Deoxygenation: As temperatures rise, the surface of the ocean heats up and absorbs less oxygen. Warmer water, lighter than the underlying colder water, forms a barrier that reduces the amount of oxygen that sinks to the depths. That can create oxygen-deprived “dead zones” in which marine life cannot thrive. (Naturally variable weather patterns also cause deoxygenation.) Dead zones have been detected in the Indian Ocean, the eastern Pacific Ocean and the Atlantic Ocean. Computer modeling predicts widespread detection of deoxygenation between 2030 and 2040. The United Nations Intergovernmental Panel on Climate Change (IPCC) estimates that oxygen concentrations in the ocean will decrease by 3–6 percent this century.

Acidification: The ocean absorbs about half of the carbon dioxide emitted from the burning of fossil fuels. Carbon dioxide combines with water to form carbonic acid and as the pH of the ocean drops, it becomes more difficult for corals, sea urchins, mussels and other marine organisms to build calcium shells crucial to their survival. Acidification also harms some species of tiny plankton that form the basis of the ocean food chain.
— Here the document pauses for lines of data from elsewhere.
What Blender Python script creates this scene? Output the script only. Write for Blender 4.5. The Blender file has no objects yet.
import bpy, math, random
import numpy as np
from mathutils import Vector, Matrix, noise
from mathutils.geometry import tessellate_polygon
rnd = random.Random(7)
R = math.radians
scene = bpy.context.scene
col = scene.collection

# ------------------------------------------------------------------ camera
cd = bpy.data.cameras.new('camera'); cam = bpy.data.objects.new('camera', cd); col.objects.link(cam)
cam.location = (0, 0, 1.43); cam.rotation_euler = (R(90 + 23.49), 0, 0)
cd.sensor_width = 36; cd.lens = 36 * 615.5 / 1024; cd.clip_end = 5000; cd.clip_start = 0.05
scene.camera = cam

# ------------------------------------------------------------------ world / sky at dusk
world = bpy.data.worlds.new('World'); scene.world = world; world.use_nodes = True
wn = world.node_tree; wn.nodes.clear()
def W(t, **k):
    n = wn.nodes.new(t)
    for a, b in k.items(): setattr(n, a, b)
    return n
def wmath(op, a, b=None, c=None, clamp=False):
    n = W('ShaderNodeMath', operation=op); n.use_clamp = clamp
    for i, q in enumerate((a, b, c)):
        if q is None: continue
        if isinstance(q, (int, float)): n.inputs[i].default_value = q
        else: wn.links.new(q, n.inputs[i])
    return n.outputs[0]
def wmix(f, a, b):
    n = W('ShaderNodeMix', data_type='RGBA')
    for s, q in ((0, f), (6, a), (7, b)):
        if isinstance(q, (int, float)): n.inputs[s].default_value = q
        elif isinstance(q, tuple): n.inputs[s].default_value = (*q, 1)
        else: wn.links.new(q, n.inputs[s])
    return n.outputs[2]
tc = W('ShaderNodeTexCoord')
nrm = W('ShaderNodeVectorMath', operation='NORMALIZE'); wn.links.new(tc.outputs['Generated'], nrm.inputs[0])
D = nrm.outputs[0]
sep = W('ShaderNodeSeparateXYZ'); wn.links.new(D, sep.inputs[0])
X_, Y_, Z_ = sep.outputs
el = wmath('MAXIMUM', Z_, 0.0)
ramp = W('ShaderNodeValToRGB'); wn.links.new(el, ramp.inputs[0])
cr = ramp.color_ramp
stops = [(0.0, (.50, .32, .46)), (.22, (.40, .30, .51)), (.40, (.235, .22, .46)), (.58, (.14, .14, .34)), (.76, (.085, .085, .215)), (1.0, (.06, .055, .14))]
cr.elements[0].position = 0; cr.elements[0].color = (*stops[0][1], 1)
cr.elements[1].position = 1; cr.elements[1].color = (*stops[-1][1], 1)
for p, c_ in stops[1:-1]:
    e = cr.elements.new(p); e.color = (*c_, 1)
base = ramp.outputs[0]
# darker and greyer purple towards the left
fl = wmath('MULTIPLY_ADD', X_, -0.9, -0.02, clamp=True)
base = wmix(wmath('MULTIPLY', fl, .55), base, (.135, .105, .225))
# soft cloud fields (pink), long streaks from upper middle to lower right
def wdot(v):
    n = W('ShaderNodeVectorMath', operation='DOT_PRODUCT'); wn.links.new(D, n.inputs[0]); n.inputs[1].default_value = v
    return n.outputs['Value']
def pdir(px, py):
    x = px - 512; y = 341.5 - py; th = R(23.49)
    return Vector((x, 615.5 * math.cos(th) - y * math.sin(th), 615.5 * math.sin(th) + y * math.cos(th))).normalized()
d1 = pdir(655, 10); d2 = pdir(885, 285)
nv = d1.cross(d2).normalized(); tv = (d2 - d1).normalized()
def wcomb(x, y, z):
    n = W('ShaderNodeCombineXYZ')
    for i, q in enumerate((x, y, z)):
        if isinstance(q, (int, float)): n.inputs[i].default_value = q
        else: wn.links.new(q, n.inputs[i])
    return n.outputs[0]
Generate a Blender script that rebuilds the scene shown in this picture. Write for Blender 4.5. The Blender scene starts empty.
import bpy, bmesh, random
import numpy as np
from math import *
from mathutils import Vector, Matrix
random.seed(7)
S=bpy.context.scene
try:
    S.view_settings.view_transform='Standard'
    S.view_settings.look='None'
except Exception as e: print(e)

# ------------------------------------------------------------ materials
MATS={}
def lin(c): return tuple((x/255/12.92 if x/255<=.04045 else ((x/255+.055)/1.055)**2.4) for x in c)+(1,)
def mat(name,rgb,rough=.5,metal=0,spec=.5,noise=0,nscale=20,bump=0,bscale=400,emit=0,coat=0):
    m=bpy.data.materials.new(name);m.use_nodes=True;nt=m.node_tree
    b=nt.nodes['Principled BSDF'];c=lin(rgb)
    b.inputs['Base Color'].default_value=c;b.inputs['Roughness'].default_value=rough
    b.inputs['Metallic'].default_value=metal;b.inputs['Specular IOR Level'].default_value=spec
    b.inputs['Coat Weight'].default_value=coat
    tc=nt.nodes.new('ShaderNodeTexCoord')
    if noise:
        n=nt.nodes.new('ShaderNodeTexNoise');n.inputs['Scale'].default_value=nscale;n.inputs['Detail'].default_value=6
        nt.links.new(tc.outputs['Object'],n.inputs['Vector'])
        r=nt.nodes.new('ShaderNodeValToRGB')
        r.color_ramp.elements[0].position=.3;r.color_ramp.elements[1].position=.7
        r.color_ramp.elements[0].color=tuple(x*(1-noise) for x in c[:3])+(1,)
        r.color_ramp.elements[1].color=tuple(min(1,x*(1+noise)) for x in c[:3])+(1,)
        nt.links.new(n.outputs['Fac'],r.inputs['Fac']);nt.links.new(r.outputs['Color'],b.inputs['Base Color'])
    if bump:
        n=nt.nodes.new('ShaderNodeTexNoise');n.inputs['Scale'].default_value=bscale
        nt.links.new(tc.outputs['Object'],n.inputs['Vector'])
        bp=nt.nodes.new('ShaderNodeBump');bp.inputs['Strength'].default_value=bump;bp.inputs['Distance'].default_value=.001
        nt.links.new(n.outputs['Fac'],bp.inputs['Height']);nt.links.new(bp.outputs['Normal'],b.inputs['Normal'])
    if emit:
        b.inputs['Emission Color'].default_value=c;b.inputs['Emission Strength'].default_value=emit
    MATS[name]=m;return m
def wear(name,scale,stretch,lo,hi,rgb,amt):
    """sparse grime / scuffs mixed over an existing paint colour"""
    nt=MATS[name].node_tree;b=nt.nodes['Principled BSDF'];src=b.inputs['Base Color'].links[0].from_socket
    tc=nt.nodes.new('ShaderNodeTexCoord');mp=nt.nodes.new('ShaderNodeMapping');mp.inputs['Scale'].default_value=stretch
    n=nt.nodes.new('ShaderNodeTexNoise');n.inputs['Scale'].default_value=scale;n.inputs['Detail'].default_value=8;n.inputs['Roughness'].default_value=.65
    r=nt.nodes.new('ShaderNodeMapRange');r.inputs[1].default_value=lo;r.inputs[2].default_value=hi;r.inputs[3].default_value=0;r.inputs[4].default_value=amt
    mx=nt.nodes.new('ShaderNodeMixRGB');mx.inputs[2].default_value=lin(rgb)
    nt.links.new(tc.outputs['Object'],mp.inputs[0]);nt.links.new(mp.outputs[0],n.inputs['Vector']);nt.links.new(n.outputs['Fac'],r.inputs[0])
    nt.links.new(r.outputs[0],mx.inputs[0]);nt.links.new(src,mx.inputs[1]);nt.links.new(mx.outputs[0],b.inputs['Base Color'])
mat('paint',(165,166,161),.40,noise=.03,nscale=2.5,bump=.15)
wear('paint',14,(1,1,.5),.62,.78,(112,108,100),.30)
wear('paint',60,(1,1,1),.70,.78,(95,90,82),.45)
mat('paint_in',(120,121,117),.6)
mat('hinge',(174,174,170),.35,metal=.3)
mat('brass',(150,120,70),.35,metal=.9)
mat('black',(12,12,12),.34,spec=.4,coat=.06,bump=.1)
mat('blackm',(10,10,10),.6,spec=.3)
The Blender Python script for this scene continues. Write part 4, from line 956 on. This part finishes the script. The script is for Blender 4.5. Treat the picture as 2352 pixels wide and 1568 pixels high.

Damaged coral at the Great Barrier Reef. (Greg Torda)

Rising Seas: As the ocean warms and expands and glaciers and ice sheets melt, sea levels have risen an average of 3in (8cm) since 1992, and continue to rise 0.125in (3.2mm) annually. The IPCC estimates that sea levels will rise 1–3ft (0.3–0.9m) by 2100, a scenario rapidly being outstripped by accelerating glacier melt. For example, a worst-case scenario for the U.S. released by the National Oceanic and Atmospheric Administration in January 2017 predicted a 10–12ft (3–3.7m) rise. Even by conservative estimates, sea level rise would flood major coastal cities, trigger a wave of climate refugees and cause trillions of dollars in property damage.